We have an electrical vehicle charger for guest use (electric cars including Teslas are available for rental in Inverness).

Power and Renewables

Renovations achieved a "B" rating for energy efficiency (not easy for a house of this size and age) ​through installation of double-glazing in replica style to the old, sadly unrepairable windows as well as significant amounts of natural wall, underfloor and roof insulation. The exterior walls have been reharled (historic Scottish style of rendering) with natural-highly insulating lime that uses minute glass bubbles instead of sand to capture heat.

Electronic systems monitor and reduce power usage when not required.

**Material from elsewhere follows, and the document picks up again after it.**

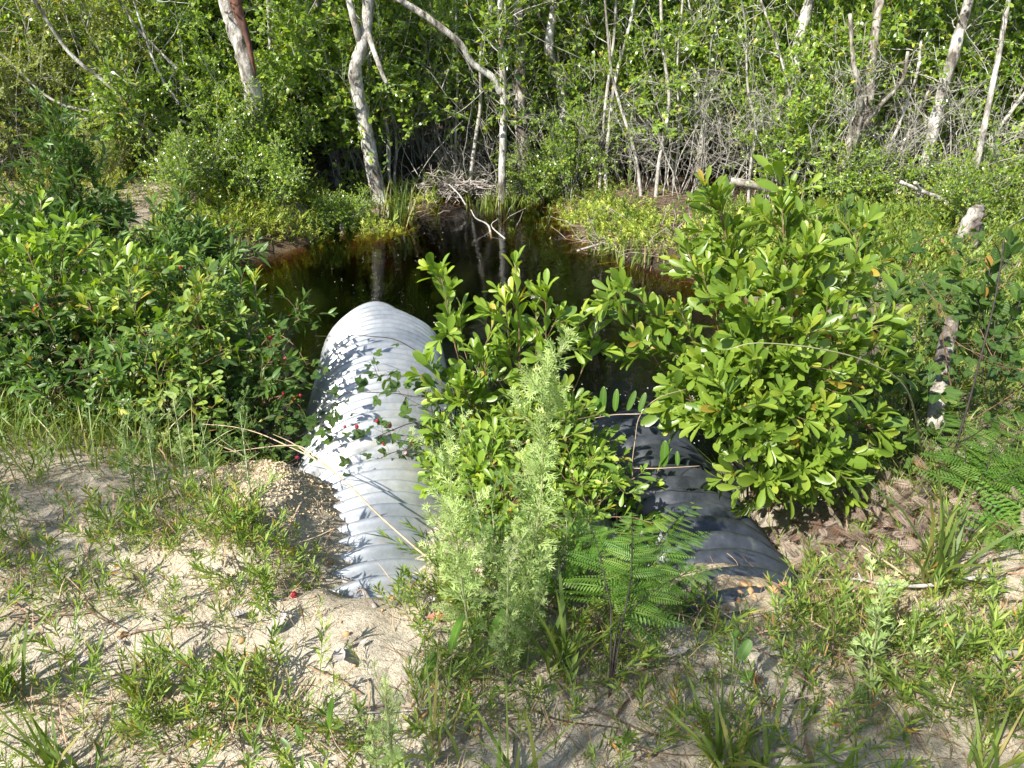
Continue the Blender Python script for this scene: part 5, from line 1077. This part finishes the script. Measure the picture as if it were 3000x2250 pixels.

The whole house has energy-saving lighting throughout and all appliances have high energy efficiency ratings. 

Efficiency

Chemical use

Throughout the house, natural materials were used for insulation such as wood fibre and low-VOC paint has been used for indoor air quality (Farrow & Ball).  Detergents used in cleaning are mainly Ecover with plant-based, biodegradable ingredients.

In the garden, we do not use pesticides or inorganic fertilisers and we reuse all rainwater.

Recycle and reduce

We no longer provide single-use mini toiletries but large refillable glass bottles from Bramley - a British supplier using all natural ingredients and local botanicals. The water we provide comes in recyclable cartons. And we recycle as much of our waste as possible.

Where next

We still have more to do! We need to find a way for guests to be able to compost their waste food and to find suppliers that use less plastic packaging. We still haven't found bin liners made of biodegradable materials that are strong enough for guests. We are also exploring more use of wind turbines on site if we identify small and visually - unobtrusive models.